Material supplied:
>> start
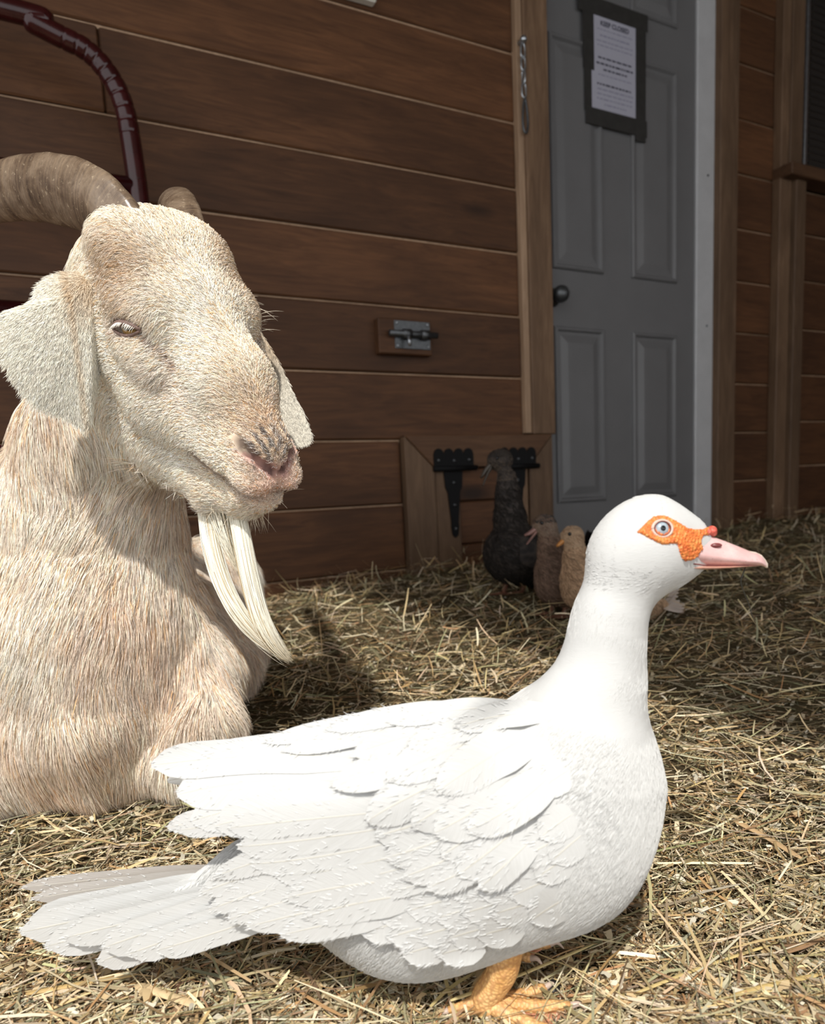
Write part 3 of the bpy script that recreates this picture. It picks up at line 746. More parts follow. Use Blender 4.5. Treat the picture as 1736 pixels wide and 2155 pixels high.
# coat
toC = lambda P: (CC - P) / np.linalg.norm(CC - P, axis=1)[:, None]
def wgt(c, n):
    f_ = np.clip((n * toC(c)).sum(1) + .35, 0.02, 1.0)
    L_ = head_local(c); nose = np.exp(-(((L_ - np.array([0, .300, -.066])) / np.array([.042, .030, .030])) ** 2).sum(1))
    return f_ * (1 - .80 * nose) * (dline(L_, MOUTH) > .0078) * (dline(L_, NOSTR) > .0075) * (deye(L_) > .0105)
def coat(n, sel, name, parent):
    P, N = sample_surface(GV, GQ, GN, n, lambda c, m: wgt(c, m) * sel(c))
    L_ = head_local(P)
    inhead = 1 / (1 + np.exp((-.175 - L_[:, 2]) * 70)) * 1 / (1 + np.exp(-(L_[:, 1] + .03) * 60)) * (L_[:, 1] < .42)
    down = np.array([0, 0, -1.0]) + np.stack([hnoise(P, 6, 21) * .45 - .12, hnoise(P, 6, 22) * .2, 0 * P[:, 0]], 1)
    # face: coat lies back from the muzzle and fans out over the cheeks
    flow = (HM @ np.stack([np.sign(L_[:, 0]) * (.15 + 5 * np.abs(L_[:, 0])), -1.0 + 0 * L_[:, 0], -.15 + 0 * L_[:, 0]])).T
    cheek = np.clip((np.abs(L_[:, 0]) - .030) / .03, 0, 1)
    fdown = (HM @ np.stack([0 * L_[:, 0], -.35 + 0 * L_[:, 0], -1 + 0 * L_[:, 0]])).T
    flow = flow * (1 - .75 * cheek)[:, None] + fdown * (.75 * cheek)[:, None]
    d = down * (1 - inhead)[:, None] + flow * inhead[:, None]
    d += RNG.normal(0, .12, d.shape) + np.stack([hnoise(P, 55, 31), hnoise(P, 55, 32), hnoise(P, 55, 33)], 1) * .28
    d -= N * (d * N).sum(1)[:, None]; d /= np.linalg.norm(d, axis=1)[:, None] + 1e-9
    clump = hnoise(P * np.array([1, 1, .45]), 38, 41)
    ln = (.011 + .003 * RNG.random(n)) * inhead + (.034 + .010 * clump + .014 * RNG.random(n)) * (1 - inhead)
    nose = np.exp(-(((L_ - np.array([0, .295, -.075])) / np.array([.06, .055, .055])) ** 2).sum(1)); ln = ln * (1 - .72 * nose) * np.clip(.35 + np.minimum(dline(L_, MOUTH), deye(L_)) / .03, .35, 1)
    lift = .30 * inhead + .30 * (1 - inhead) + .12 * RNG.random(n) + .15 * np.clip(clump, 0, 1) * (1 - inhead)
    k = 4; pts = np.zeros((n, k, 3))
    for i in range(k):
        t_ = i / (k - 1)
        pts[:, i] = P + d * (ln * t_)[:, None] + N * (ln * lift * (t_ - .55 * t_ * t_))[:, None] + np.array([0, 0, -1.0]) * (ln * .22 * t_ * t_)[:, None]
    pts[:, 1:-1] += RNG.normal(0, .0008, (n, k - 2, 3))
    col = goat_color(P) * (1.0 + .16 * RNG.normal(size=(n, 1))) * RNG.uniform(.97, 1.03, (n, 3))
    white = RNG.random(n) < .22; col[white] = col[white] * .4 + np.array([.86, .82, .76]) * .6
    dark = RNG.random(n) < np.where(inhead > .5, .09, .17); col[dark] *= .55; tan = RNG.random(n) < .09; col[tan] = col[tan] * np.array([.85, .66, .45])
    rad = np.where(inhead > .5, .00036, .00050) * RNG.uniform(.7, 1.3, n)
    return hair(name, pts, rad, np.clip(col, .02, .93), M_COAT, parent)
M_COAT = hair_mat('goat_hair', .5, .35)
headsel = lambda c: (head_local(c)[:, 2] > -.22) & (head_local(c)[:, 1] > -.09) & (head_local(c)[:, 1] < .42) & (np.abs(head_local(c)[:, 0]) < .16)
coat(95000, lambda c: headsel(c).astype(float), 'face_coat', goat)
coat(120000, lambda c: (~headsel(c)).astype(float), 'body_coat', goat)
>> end
>> start
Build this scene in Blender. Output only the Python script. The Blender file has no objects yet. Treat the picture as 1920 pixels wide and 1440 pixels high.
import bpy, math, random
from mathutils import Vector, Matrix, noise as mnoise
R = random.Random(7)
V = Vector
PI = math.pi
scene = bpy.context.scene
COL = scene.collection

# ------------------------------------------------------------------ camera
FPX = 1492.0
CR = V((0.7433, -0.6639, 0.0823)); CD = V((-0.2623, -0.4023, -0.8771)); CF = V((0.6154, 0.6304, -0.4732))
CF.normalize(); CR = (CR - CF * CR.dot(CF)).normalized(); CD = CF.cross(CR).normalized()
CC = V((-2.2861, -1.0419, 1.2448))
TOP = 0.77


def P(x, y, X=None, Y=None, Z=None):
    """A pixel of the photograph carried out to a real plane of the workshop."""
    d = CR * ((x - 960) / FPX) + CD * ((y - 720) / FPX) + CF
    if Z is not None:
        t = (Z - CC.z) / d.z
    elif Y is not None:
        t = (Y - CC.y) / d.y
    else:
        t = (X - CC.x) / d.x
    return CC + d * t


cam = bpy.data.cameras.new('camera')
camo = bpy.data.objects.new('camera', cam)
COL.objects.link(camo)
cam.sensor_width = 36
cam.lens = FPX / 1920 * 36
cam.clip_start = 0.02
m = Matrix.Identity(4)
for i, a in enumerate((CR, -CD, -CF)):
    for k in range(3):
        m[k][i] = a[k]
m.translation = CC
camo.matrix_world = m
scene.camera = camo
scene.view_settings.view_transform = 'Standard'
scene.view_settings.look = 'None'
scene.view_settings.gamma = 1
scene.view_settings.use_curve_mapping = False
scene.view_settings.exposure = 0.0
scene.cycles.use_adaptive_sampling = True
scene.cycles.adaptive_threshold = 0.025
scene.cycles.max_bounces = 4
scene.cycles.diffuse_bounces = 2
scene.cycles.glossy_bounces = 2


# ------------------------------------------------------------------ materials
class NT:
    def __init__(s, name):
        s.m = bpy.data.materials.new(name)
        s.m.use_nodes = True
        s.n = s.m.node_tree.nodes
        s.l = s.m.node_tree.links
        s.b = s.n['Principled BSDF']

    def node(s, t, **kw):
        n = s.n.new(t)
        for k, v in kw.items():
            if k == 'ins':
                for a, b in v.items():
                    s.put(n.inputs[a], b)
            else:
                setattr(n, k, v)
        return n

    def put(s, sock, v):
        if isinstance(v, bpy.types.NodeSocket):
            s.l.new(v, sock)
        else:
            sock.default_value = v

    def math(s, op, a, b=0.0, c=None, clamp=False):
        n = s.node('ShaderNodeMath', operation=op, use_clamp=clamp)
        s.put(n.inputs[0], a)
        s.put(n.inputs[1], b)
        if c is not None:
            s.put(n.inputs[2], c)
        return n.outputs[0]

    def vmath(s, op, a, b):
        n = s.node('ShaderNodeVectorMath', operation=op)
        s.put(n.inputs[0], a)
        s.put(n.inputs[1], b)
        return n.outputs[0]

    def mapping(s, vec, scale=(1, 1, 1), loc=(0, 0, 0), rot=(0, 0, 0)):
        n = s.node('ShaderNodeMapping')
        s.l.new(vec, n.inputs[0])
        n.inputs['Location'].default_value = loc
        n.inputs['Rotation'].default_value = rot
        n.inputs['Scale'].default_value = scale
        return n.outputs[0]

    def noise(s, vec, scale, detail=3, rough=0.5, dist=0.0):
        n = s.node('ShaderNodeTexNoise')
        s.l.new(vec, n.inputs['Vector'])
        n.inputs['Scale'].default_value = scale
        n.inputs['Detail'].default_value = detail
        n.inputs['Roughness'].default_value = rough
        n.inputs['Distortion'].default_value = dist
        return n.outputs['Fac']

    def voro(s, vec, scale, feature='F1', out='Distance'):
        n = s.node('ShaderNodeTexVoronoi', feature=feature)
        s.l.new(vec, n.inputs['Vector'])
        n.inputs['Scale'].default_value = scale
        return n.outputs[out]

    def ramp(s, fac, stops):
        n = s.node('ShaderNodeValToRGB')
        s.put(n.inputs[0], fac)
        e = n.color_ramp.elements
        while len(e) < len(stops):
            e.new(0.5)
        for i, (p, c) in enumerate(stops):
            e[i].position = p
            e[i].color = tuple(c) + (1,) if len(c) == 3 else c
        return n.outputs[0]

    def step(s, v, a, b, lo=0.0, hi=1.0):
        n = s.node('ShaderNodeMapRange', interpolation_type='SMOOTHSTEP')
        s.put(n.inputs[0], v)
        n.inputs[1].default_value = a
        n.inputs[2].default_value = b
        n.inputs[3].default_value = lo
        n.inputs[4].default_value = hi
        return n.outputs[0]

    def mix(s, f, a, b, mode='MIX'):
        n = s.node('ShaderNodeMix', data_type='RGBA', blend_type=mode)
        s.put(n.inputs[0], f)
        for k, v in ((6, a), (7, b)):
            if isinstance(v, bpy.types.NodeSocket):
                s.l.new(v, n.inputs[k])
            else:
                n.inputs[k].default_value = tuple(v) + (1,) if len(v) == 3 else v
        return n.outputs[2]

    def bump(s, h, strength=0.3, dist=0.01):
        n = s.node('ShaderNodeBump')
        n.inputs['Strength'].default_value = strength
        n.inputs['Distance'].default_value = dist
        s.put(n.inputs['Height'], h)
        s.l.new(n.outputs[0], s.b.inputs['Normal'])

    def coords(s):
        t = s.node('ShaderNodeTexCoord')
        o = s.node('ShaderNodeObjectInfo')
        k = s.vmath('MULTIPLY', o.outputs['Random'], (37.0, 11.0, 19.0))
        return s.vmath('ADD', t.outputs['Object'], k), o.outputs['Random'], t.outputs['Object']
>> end
Task statement:
List every line above that contains the word "pixels".

Exercise response:
Write part 3 of the bpy script that recreates this picture. It picks up at line 746. More parts follow. Use Blender 4.5. Treat the picture as 1736 pixels wide and 2155 pixels high.
Build this scene in Blender. Output only the Python script. The Blender file has no objects yet. Treat the picture as 1920 pixels wide and 1440 pixels high.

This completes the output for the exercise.